— START —
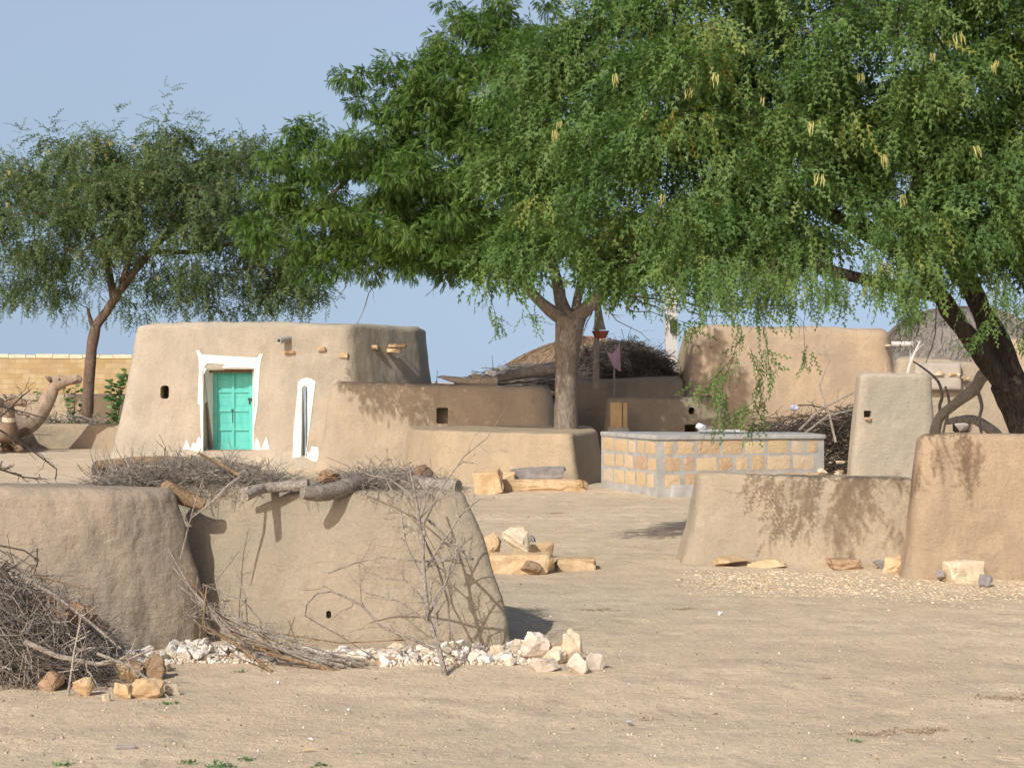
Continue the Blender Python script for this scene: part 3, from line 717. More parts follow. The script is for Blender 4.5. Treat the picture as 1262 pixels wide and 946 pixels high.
# ---------------------------------------------------------------- NEAR ENCLOSURE
mudwall('mud_near_wall', 'near wrinkled mud wall with a broad rounded end, running out of frame on the left', 'wall', M['nearL'],
    [(-5.2, 10.95), (-2.62, 11.06), (-2.0, 11.5), (-2.05, 11.85), (-5.2, 11.9)], 1.04, batter=.20, weights=[.9, .8, .9, .6, 1], flare=.02, top_r=.11, fil=[.2, .6, .3, .1, .2], ds=.022, bp=1.4, amp=.035, fs=1.5, seed=21, zn=.03, fine=.015,
    hf=lambda x, y: 1.0-.022*(x+3.5))
hc = P(402, 761, 11.2)
mudwall('mud_animal_pen', 'near battered mud pen block roofed with brush and logs, dead shrub against it', 'pen', M['nearC'],
    [(-3.1, 12.0), (-1.95, 11.86), (-1.15, 11.24), (.0, 11.30), (-.42, 12.7), (-3.1, 12.9)], 1.0, holes=[((hc.x, 11.2, hc.z), (.035, .5, .05), .016)],
    batter=.30, weights=[.6, .75, .75, .78, .3, .3], flare=.02, top_r=.07, fil=[.2, .5, .5, .09, .3, .3], ds=.024, bp=1.6, amp=.03, fs=1.3, seed=22, zn=.02, fine=.008)

# brush roof
def bx(x0, x1, y0, y1, zt, edge=.3):
    def f():
        x = U(x0, x1); e = min(1, (x-x0)/edge, (x1-x)/edge); return (x, U(y0, y1), .97+U(-.02, 1)*(zt-.97)*max(.15, e))
    return f
b1 = brush(bx(P(118, 0, 12.2).x, P(352, 0, 12.2).x, 11.95, 12.75, 1.13, .5), 1500, (.18, .5), (.0015, .0038), twigs=2)
for i in range(60): # tips that stick up
    a = Vector((U(-2.85, -1.65), U(12, 12.5), 1.08)); b1.tube(wiggly(a, a+Vector((U(-.12, .12), U(-.1, .1), U(.08, .24) if i < 18 else U(.03, .1))), 4, .1), [.003, .0026, .002, .001], 3)
for i in range(30):
    a = Vector((U(-2.9, -2.5), U(12, 12.5), 1.05)); b1.tube(wiggly(a, a+Vector((U(-.12, .05), U(-.1, .1), U(.08, .26))), 4, .1), [.003, .0026, .002, .001], 3)
tag(b1.build('brush_pile', M['deadwood']), 'heap of grey thorny brush on the pen behind the near rounded wall', 'brush pile')
b2 = brush(bx(P(385, 0, 11.9).x, P(555, 0, 11.9).x, 11.6, 12.3, 1.10, .3), 1100, (.12, .38), (.0015, .0035), twigs=2)
for i in range(70):
    a = Vector((P(U(440, 550), 0, 11.6).x, U(11.42, 11.6), U(.96, 1.05))); b2.tube(wiggly(a, a+Vector((U(-.1, .1), U(-.12, 0), U(-.1, .02))), 4, .2), [.003, .0026, .002, .001], 3)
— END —
__What is being asked__
Leave out the pictures. Transcribe only the lines above, from the first through the one that contains "seed=22, zn=.02, fine=.008)".

__Written response__
Continue the Blender Python script for this scene: part 3, from line 717. More parts follow. The script is for Blender 4.5. Treat the picture as 1262 pixels wide and 946 pixels high.
# ---------------------------------------------------------------- NEAR ENCLOSURE
mudwall('mud_near_wall', 'near wrinkled mud wall with a broad rounded end, running out of frame on the left', 'wall', M['nearL'],
    [(-5.2, 10.95), (-2.62, 11.06), (-2.0, 11.5), (-2.05, 11.85), (-5.2, 11.9)], 1.04, batter=.20, weights=[.9, .8, .9, .6, 1], flare=.02, top_r=.11, fil=[.2, .6, .3, .1, .2], ds=.022, bp=1.4, amp=.035, fs=1.5, seed=21, zn=.03, fine=.015,
    hf=lambda x, y: 1.0-.022*(x+3.5))
hc = P(402, 761, 11.2)
mudwall('mud_animal_pen', 'near battered mud pen block roofed with brush and logs, dead shrub against it', 'pen', M['nearC'],
    [(-3.1, 12.0), (-1.95, 11.86), (-1.15, 11.24), (.0, 11.30), (-.42, 12.7), (-3.1, 12.9)], 1.0, holes=[((hc.x, 11.2, hc.z), (.035, .5, .05), .016)],
    batter=.30, weights=[.6, .75, .75, .78, .3, .3], flare=.02, top_r=.07, fil=[.2, .5, .5, .09, .3, .3], ds=.024, bp=1.6, amp=.03, fs=1.3, seed=22, zn=.02, fine=.008)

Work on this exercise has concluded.